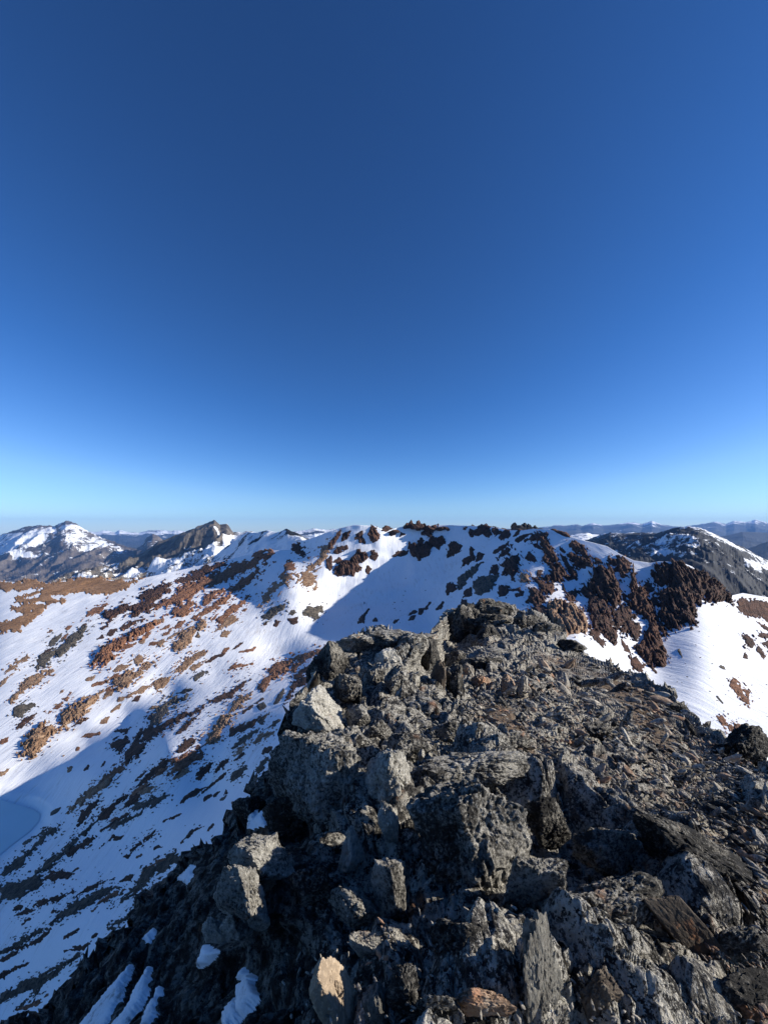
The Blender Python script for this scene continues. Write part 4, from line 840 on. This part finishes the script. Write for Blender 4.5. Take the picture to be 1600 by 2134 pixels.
def ridge_disp(P, N, flank, slope, gap):
    """broken rock: facets of several sizes in metres; slaty on the right slope, finer rubble on the left flank"""
    Pf = P.reshape(-1, 3)
    wp = Pf + .12 * np.stack([fbm(Pf * 1.7 + k_ * 31, 2, 300 + k_) for k_ in range(3)], -1)
    # slates stand on edge, running down to the right
    a = rad(-38); ca, sa = math.cos(a), math.sin(a)
    sl_ = np.stack([(wp[:, 0] * ca - wp[:, 1] * sa) * .6, (wp[:, 0] * sa + wp[:, 1] * ca) * 1.35, wp[:, 2] * 1.1], -1)
    q = wp * (1 - slope[:, None]) + sl_ * slope[:, None]
    dist = np.linalg.norm(Pf[:, :2], axis=1)
    h = 0
    for cell, amp, s_ in ((1.7, .30, 110), (.72, .17, 120), (.30, .075, 130), (.12, .022, 140), (.05, .008, 150)):
        b_, c_ = blocks(q / cell, s_, .24 if cell > .5 else .22)
        k_ = amp * (1 - .45 * flank) if cell > .5 else amp * (1 - .15 * flank)
        k_ = k_ * np.clip((dist + .4) / (cell * 2.2), .35, 1)
        if cell < .09: k_ = k_ * np.clip(1.5 - dist / 7, 0, 1)
        k_ = k_ * (1 - (.45 if cell > .5 else 0) * slope)
        k_ = k_ * np.clip(cell / (4.0 * gap + 1e-6) - .2, 0, 1)
        h = h + k_ * (b_ - .55 * (1 - c_))
    h = h + .02 * fbm(Pf * 9, 3, 160)
    return h

PATCHES = []
zk = lambda pts: [(x / 3.556, 1800 + y / 3.556) for x, y in pts]
zq = lambda pts: [(380 + x / 3.077, 1650 + y / 3.077) for x, y in pts]
zj = lambda pts: [(250 + x / 4, 1520 + y / 4) for x, y in pts]
PATCHES.append(('longest snow streak on the black left flank, reaching the bottom edge', zk([(560, 1230), (720, 1030), (850, 880), (960, 750), (940, 800), (890, 890), (880, 960), (760, 1230)])))
PATCHES.append(('second snow streak on the black left flank, right of the longest', zk([(800, 1230), (940, 1060), (1000, 920), (1095, 765), (1070, 880), (1060, 980), (970, 1110), (920, 1230)])))
PATCHES.append(('thin broken snow streak right of the two long ones', zk([(1040, 1200), (1090, 1060), (1170, 920), (1130, 1060), (1130, 1110), (1085, 1188)])))
PATCHES.append(('snow scrap below the small round pale boulder', zq([(85, 1110), (130, 1000), (185, 1040), (150, 1085)])))
PATCHES.append(('tiny snow scrap just above the pointed snow patch', zq([(335, 1195), (375, 1150), (385, 1165), (350, 1200)])))
PATCHES.append(('pointed snow patch low on the black flank, left of the tan slab', zq([(345, 1400), (345, 1250), (415, 1180), (430, 1200), (455, 1300), (380, 1410)])))
PATCHES.append(('ragged snow scrap below the pointed snow patch', zq([(250, 1430), (330, 1330), (345, 1420), (270, 1500)])))
PATCHES.append(('irregular snow patch in a notch at the outer edge of the left flank', zj([(1070, 780), (1120, 740), (1190, 680), (1190, 740), (1180, 760)])))
PATCHES.append(('small snow scrap beside the irregular notch patch', zj([(1065, 680), (1112, 668), (1095, 735), (1080, 720)])))
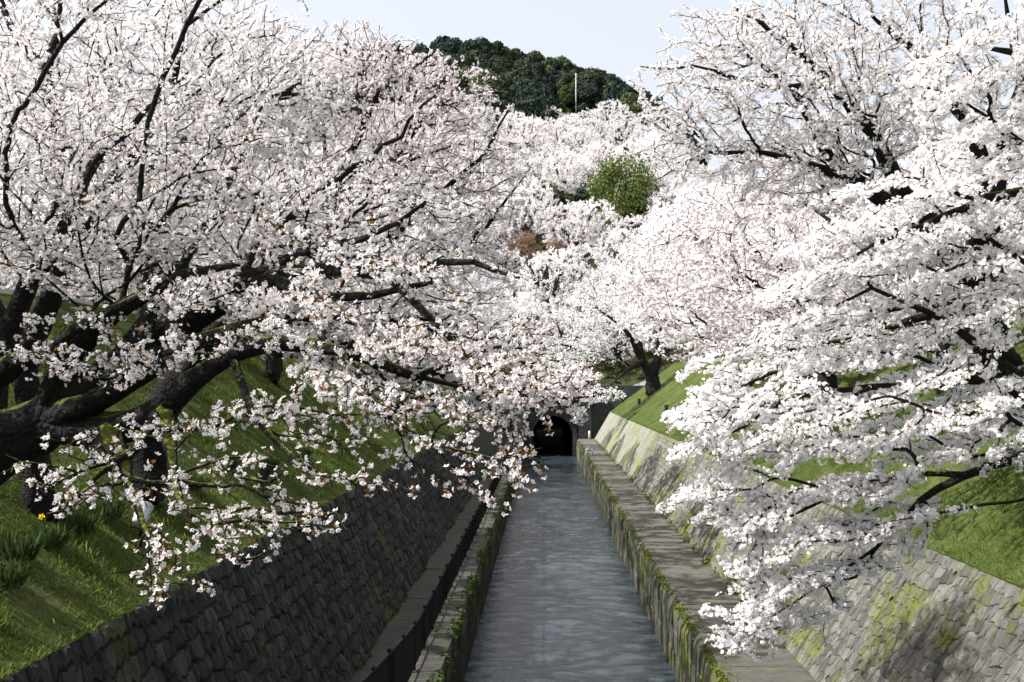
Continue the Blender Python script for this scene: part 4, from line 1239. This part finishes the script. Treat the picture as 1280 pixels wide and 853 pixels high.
# ------------------------------------------------------------------ grass and small plants
BL = (np.array([(-.07, 0, 0), (.07, 0, 0), (.02, .25, .75), (0, .5, 1.0)], float), np.array([(0, 1, 2), (0, 2, 3)]))
def blades(P, size, rr, tilt=.35):
    N = len(P)
    Z = np.stack([rr.normal(0, tilt, N), rr.normal(0, tilt, N), np.ones(N)], 1)
    V = scatter(BL[0], P, rand_rot(N, Z, rr), size)
    return V, scatter_faces(BL[1], 4, N)
def lawn_grass(x0, x1, n, y0, y1, seed):
    rr = np.random.default_rng(seed)
    y = y0 + (y1 - y0) * rr.random(n) ** 2.0
    x = x0 + (x1 - x0) * rr.random(n)
    keep = rr.random(n) < .55 + .45 * wob(x, y, 1.0, seed)
    x, y = x[keep], y[keep]
    nt_ = n // 160                                        # coarser tufts among the mown blades
    ty = y0 + (y1 - y0) * rr.random(nt_) ** 1.6; tx = x0 + (x1 - x0) * rr.random(nt_)
    x = np.concatenate([x, np.repeat(tx, 16) + rr.normal(0, .06, nt_ * 16)]); y = np.concatenate([y, np.repeat(ty, 16) + rr.normal(0, .06, nt_ * 16)])
    big = np.concatenate([np.ones(len(x) - nt_ * 16), np.full(nt_ * 16, 1.5)])
    P = np.stack([x, y, gz(x, y) - .01], 1)
    sz = big * rr.uniform(.04, .10, len(P)) * (1 + .7 * np.clip(wob(x, y, .6, seed + 4), 0, 1)) * (1 + y / 80)
    V, F = blades(P, sz, rr, .6)
    t = np.repeat(np.clip(.45 + .5 * wob(x, y, .9, seed) + rr.normal(0, .25, len(P)), 0, 1), 4)
    tag(link('grass', mesh('grass', V, F, M['grass'], attr=t)), kind='stuff')
lawn_grass(LWT[0] - .12, -12.0, 100000, 9.5, 60, 91)
lawn_grass(RWT[0] + .12, 12.5, 55000, 14, 60, 92)
# ragged fringe over the wall crests
for xc, sd in ((LWT[0] - .16, 1), (RWT[0] + .16, -1)):
    n = 15000
    y = 9 + 90 * rng.random(n) ** 1.8
    xx = xc - sd * rng.uniform(-.20, .22, n)
    P = np.stack([xx, y, 5.03 + .02 * rng.random(n)], 1)
    V, F = blades(P, rng.uniform(.06, .16, n), rng, .7)
    tag(link('grass', mesh('grass', V, F, M['grass'], attr=np.repeat(rng.random(n), 4))), kind='stuff')

# daffodil clumps under the left trees
clumps = [(20, 700, 1.2, 'broad', 0), (60, 690, 1.1, 'low', 1), (98, 670, 1.2, 'thick', 0), (75, 640, .9, 'upright', 0), (130, 655, 1.3, 'dense spreading', 0), (5, 740, 1.1, 'pale tipped', 0),
          (40, 620, .9, 'slim', 0), (240, 612, 1.1, 'bushy', 0), (285, 590, 1.0, 'tall', 0), (335, 590, 1.1, 'wide', 0), (380, 570, .9, 'small', 0), (215, 600, .9, 'ragged', 0)]
for i, (a, b_, s, word, fl) in enumerate(clumps):
    s *= .7; p = hit(a, b_); rr = np.random.default_rng(200 + i)
    root = empty('daffodil_clump', tuple(p))
    near_ = 'the yellow daffodil' if i < 7 else 'the far left trunks'
    tag(root, f'{word} clump of dark strap leaves on the left bank ' + ('with one yellow flower' if fl else ('near the yellow flower' if i < 7 else 'beyond the silver floodlight')), 'plant', 'leaf clumps on the left bank')
    n = 170; ang = rr.uniform(0, 6.28, n); rad = .28 * s * np.sqrt(rr.random(n))
    P = np.stack([np.cos(ang) * rad, np.sin(ang) * rad, np.zeros(n) - .02], 1)
    Z = np.stack([np.cos(ang) * .55 * rr.random(n), np.sin(ang) * .55 * rr.random(n), np.ones(n)], 1)
    V = scatter(BL[0] * [.45, .8, 1], P, rand_rot(n, Z, rr), rr.uniform(.25, .46, n) * s)
    link('leaves', mesh('leaves', V, scatter_faces(BL[1], 4, n), M['daff_leaf'], attr=np.repeat(rr.random(n), 4)), root)
    if fl:
        b = MB(); b.tube(np.array([[0, -.1, 0], [.02, -.12, .25], [.0, -.18, .42]]), .006, 5); st_ = b.build('stem', M['daff_leaf'], root)
        Vf = HI[0] * .05; link('flower', mesh('flower', Vf @ np.array(Matrix.Rotation(R(75), 3, 'X')).T + [0, -.19, .43], HI[1], M['yellow']), root)
        b = MB(); b.tube(np.array([[0, -.19, .43], [0, -.235, .435]]), [.016, .024], 8, False); b.build('trumpet', M['yellow'], root)

# ivy on the left quay edge, moss and weeds on the right
def edge_plants(name, mname, x0, x1, z0, z1, n, y0, y1, size, seed, thr):
    rr = np.random.default_rng(seed)
    y = y0 + (y1 - y0) * rr.random(n) ** 1.6
    x = rr.uniform(x0, x1, n); z = rr.uniform(z0, z1, n)
    k = wob(y * 1.0, x * 0, 1.1, seed) + rr.normal(0, .15, n) > thr
    x, y, z = x[k], y[k], z[k]
    V = scatter(LO[0], np.stack([x, y, z], 1), rand_rot(len(x), rr.normal(size=(len(x), 3)) + [0, 0, .7], rr), size * rr.uniform(.5, 1.3, len(x)))
    tag(link(name, mesh(name, V, scatter_faces(LO[1], 4, len(x)), M[mname], attr=np.repeat(rr.random(len(x)), 4))), kind='stuff')
edge_plants('ivy', 'ivy', -2.42, -2.16, 1.80, 2.05, 10000, 17, 105, .035, 301, -.1)
edge_plants('ivy', 'ivy', -2.24, -2.17, 1.2, 1.75, 5000, 17, 105, .035, 302, .38)
edge_plants('moss', 'moss_tuft', 3.66, 4.10, 1.9, 2.015, 16000, 18, 108, .022, 303, -.25)
edge_plants('weeds', 'grass', 5.40, 5.80, 2.0, 2.2, 9000, 26, 108, .045, 304, .32)
edge_plants('weeds', 'ivy', -4.15, -3.95, 2.0, 2.12, 3000, 18, 100, .04, 305, .25)

# ------------------------------------------------------------------ floodlights, ladder rail, post
def floodlight(px, py, s, label, silver):
    p = hit(px, py)
    root = empty('floodlight', tuple(p)); root.scale = (s, s, s)
    tag(root, label, 'floodlight')
    mm = M['silver_wrap'] if silver else M['black_metal']
    b = MB(); b.tube(np.array([[0, 0, -.1], [0, 0, .30]]), .018, 7); b.tube(np.array([[.16, -.02, -.08], [0.01, 0, .28]]), .012, 6); b.tube(np.array([[-.14, .1, -.08], [-.01, 0, .28]]), .012, 6)
    b.build('stand', M['black_metal'], root, smooth=True)
    b = MB(); b.tube(np.array([[-.17, 0, .48], [-.17, 0, .32], [0, 0, .29], [.17, 0, .32], [.17, 0, .48]]), .014, 6); b.build('bracket', M['black_metal'], root, smooth=True)
    rot = Matrix.Rotation(R(48), 4, 'X') @ Matrix.Rotation(R(0), 4, 'Z')
    prof = [(-.17, .055), (-.15, .10), (-.09, .12), (-.05, .112), (0, .128), (.05, .118), (.11, .135), (.16, .14), (.175, .15), (.19, .15)]
    Pt = np.array([[0, a, 0] for a, _ in prof]) @ np.array(rot)[:3, :3].T + [0, 0, .50]
    b = MB(); b.tube(Pt, [q for _, q in prof], 14); h = b.build('head', mm, root, smooth=True)
    Pt = np.array([[0, .191, 0], [0, .196, 0]]) @ np.array(rot)[:3, :3].T + [0, 0, .50]
    b = MB(); b.tube(Pt, .135, 14); b.build('lens', M['glass'], h)
floodlight(176, 690, 1.0, 'silver wrapped floodlight on a short stand on the grass near the left wall crest', True)
floodlight(329, 622, .9, 'black floodlight on the left grass near the wide leaf clump', False)
floodlight(508, 530, 1.0, 'small dark floodlight nearest of three on the far left grass', False)
floodlight(528, 523, 1.0, 'small dark floodlight in the middle of three on the far left grass', False)
floodlight(548, 515, 1.0, 'small dark floodlight farthest of three on the far left grass', False)
floodlight(779, 505, 1.1, 'small dark floodlight on the right grass closest to the tunnel', False)
floodlight(799, 510, 1.1, 'small dark floodlight on the right grass, second from the tunnel', False)
floodlight(833, 519, 1.0, 'dark floodlight on the right grass, third from the tunnel and half under blossoms', False)

b = MB(); zt = 2.0; yl = 86.0
b.tube(np.array([[3.60, yl, .2], [3.58, yl, 1.9], [3.62, yl, 2.45], [3.85, yl, 2.75], [4.15, yl, 2.6], [4.2, yl, 1.98]]), .035, 8)
lad = b.build('ladder_rail', M['steel'], smooth=True); tag(lad, 'curved pale steel ladder rail hooked over the right quay edge', 'handrail')
b = MB(); b.tube(np.array([[3.60, yl + .5, .2], [3.58, yl + .5, 1.9], [3.62, yl + .5, 2.45], [3.85, yl + .5, 2.75], [4.15, yl + .5, 2.6], [4.2, yl + .5, 1.98]]), .035, 8)
b.build('rail', M['steel'], lad, smooth=True)
for z in np.arange(.3, 1.9, .3):
    b = MB(); b.tube(np.array([[3.59, yl, z], [3.59, yl + .5, z]]), .018, 6); b.build('rung', M['steel'], lad)
b = MB(); b.tube(np.array([[0, 0, 0], [0, 0, .85], [0, 0, .95], [0, 0, 1.0]]), [.11, .11, .09, .03], 10)
po = b.build('post', M['white_post'], smooth=True, loc=(5.0, 110.5, 2.0)); tag(po, 'short white post at the tunnel end of the right walkway', 'post')
b = MB(); b.box(-.16, .16, -.16, .16, .0, .05); b.build('foot', M['quay_stone'], po)

bpy.context.view_layer.update()
tt = 0
seen = set()
for o in bpy.data.objects:
    if o.type == 'MESH' and o.data.name not in seen:
        seen.add(o.data.name); tt += sum(p - 2 for p in [0]) + len(o.data.polygons)
print('unique mesh faces', tt, 'objects', len(bpy.data.objects))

·····

GIVEN REQUEST: Search the entries for the word "scene", then gather every line that has it.

CORRECT RESPONSE:
The Blender Python script for this scene continues. Write part 4, from line 840 on. This part finishes the script. Write for Blender 4.5. Take the picture to be 1600 by 2134 pixels.
Continue the Blender Python script for this scene: part 4, from line 1239. This part finishes the script. Treat the picture as 1280 pixels wide and 853 pixels high.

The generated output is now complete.